*Short problem*
Which lines hold the word "from"? Show each of them.

*Given material*
____________

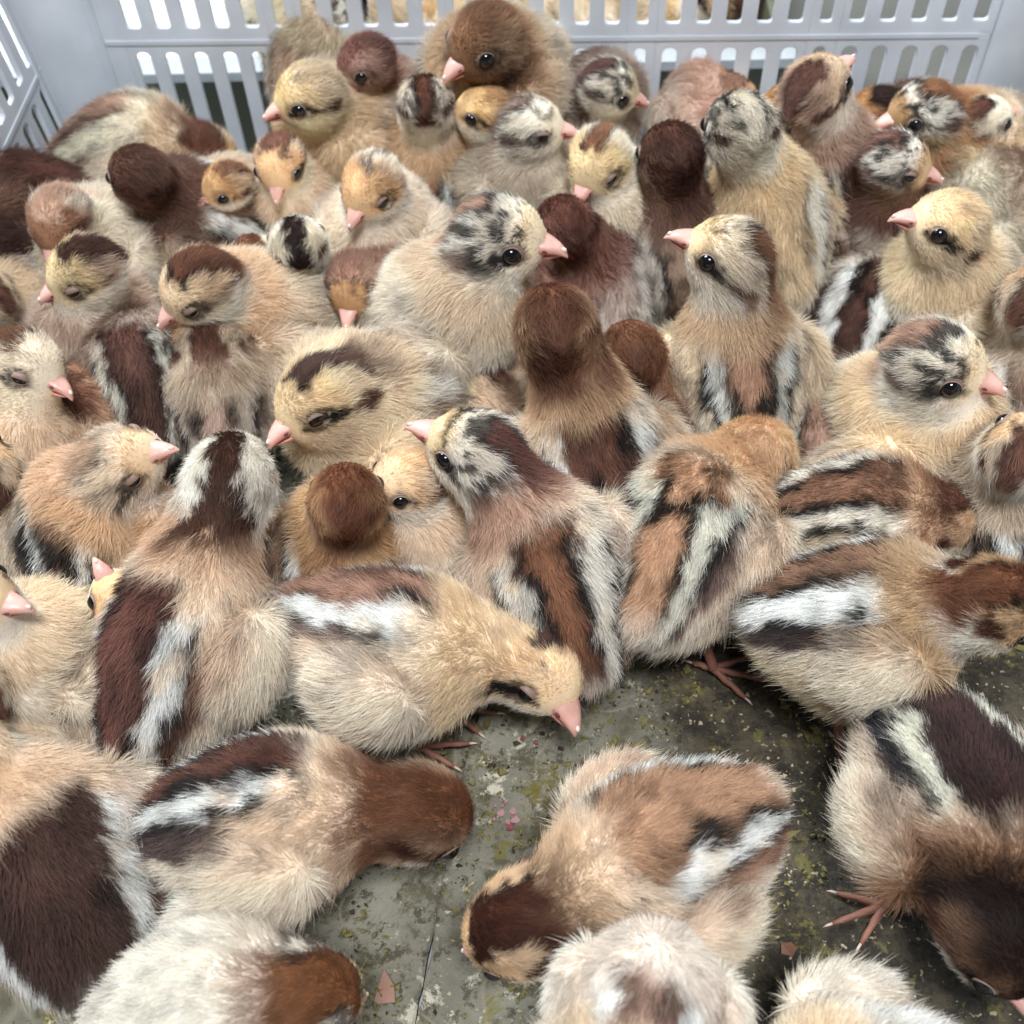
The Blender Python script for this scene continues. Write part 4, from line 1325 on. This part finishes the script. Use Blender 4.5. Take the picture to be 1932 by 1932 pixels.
chick('big buff chick seen from behind with a cream and black mottled head, upper right', (1450, 440, 98), (1392, 240), (120, -0.85),
      'specks', 1.16, base=lin(240, 214, 170), neck=lin(236, 206, 160), dors=lin(236, 208, 164), w1=0.9, strip=0.8, edge=0.6, face=lin(222, 206, 176), crown=lin(220, 210, 190), crw=0.5, cfront=0.3, cedge=1.6, stripe=lin(236, 234, 222),
      flank=lin(160, 130, 118), fw=0.3, nape=0.5, zb=5.8, n=16000, L=5.0, bp=30, wing=lin(240, 220, 184))
chick('pinkish brown chick directly behind the big buff one', (1330, 230, 100), (1385, 190, 0), (60, -0.8), 'cream', 0.9, base=lin(226, 196, 172), neck=lin(206, 166, 144), zb=5.6, n=9000, crown=RUST)
chick('chick facing left with dark cheeks and a whitish neck, upper right', (1520, 290, 110), (1487, 212), (168, 0.05),
      'specks', 1.0, face=lin(160, 116, 72), crown=lin(124, 82, 68), crw=0.4, cfront=0.3, neck=lin(176, 150, 120), base=lin(206, 186, 158), zb=5.8, n=11000, spk=1.2, cheek=lin(190, 176, 150))
chick('chick with a long reddish back stripe and raised head at the back wall, upper right', (1580, 365, 100), (1540, 165), (42, -0.05),
      'buff', 1.1, dors=lin(156, 116, 100), w1=0.65, edge=1.4, stripe=lin(228, 218, 200), sw=0.5, flank=lin(70, 56, 52), fw=0.3, crown=lin(134, 96, 84), neck=lin(190, 156, 134), face=lin(214, 184, 150), cheek=lin(230, 216, 200),
      zb=5.8, n=14000, L=5.2, bp=35, nape=1.0)
chick('small dark-naped chick facing left at the back wall, right side', (1700, 250, 0), (1645, 212), (180, -0.1), 'dark', 0.9, base=lin(170, 124, 86), face=lin(176, 128, 84), crown=lin(56, 40, 34), crw=0.6, cfront=0.2, zb=5.4, n=9000)
chick('chick with an orange-brown crown and black-lined face turned left, at the right back', (1795, 275, 320), (1735, 210), (196, 0.0),
      'specks', 1.04, face=lin(170, 134, 92), crown=lin(164, 116, 80), crw=0.5, cfront=0.2, base=lin(222, 186, 142), neck=lin(196, 150, 106), cheek=lin(180, 160, 124), spk=1.2, strip=0.1, zb=6.0, n=12000)
chick('chick with a brown cap in the right back corner', (1885, 290, 100), (1855, 228), (20, -0.1), 'buff', 0.9, crown=lin(120, 82, 70), face=lin(226, 214, 186), base=lin(220, 204, 176), neck=lin(214, 200, 174), zb=5.6, n=9000)
chick('dark mottled chick dozing with its beak right, right side', (1640, 410, 285), (1692, 305), (-22, 0.12),
      'speck', 1.02, eye='half', base=lin(112, 80, 66), neck=lin(104, 72, 60), belly=lin(110, 84, 70), wing=lin(110, 80, 66), crown=lin(160, 118, 104), face=lin(206, 166, 120), cheek=lin(112, 82, 68), spk=1.3, zb=5.4, n=13000)
chick('buff chick with a bold black eye stripe behind the dozing one, right side', (1870, 330, 0), (1818, 300, 0.6), (-28, -0.1),
      'buff', 0.95, face=lin(220, 194, 150), base=lin(214, 192, 156), neck=lin(216, 188, 148), eyest=1.4, crown=lin(206, 170, 120), zb=5.4, n=10000, cedge=0.2, nape=0)
chick('pale grey striped chick along the right edge above the cream one', (1875, 375, 200), (1960, 330, 0), (10, -0.3), 'grey', 1.04, base=lin(206, 196, 170), dors=lin(186, 172, 146), w1=0.7, edge=0.9, stripe=lin(224, 228, 216), wing=lin(196, 184, 156), zb=5.0, n=12000)
chick('small orange-faced chick peering out below the corner chick, upper left', (470, 380, 180), (428, 352), (215, 0.2), 'buff', 0.85, face=lin(206, 158, 104), crown=lin(140, 100, 76), base=lin(206, 188, 158), neck=lin(196, 168, 136), strip=0.2, zb=5.0, n=9000)
# chicks in the neighbouring tray, seen only through the slots
rt = np.random.default_rng(8)
for i, (x, y) in enumerate([(-1, 56), (5, 58), (10, 56), (-6, 60), (2, 64), (9, 65), (-13, 63), (13.5, 60)]):
    yaw = rt.uniform(0, 360)
    yr = math.radians(yaw)
    chick('yellowish tan chick in the low tray seen through the slots behind', (0, 0, yaw), None, (rt.uniform(0, 360), 0.0), 'cream', 1.0, n=3200, far=True,
          group='chicks in the tray behind', Bc=(x, y, 3.6), Hc=(x + 2.6 * math.cos(yr), y + 2.6 * math.sin(yr), 6.0), base=lin(206, 176, 122), neck=lin(196, 160, 110), wing=lin(196, 168, 120), belly=lin(206, 180, 140))
print('TOTAL hairs', TOTAL)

____________

*Task result*
The Blender Python script for this scene continues. Write part 4, from line 1325 on. This part finishes the script. Use Blender 4.5. Take the picture to be 1932 by 1932 pixels.
chick('big buff chick seen from behind with a cream and black mottled head, upper right', (1450, 440, 98), (1392, 240), (120, -0.85),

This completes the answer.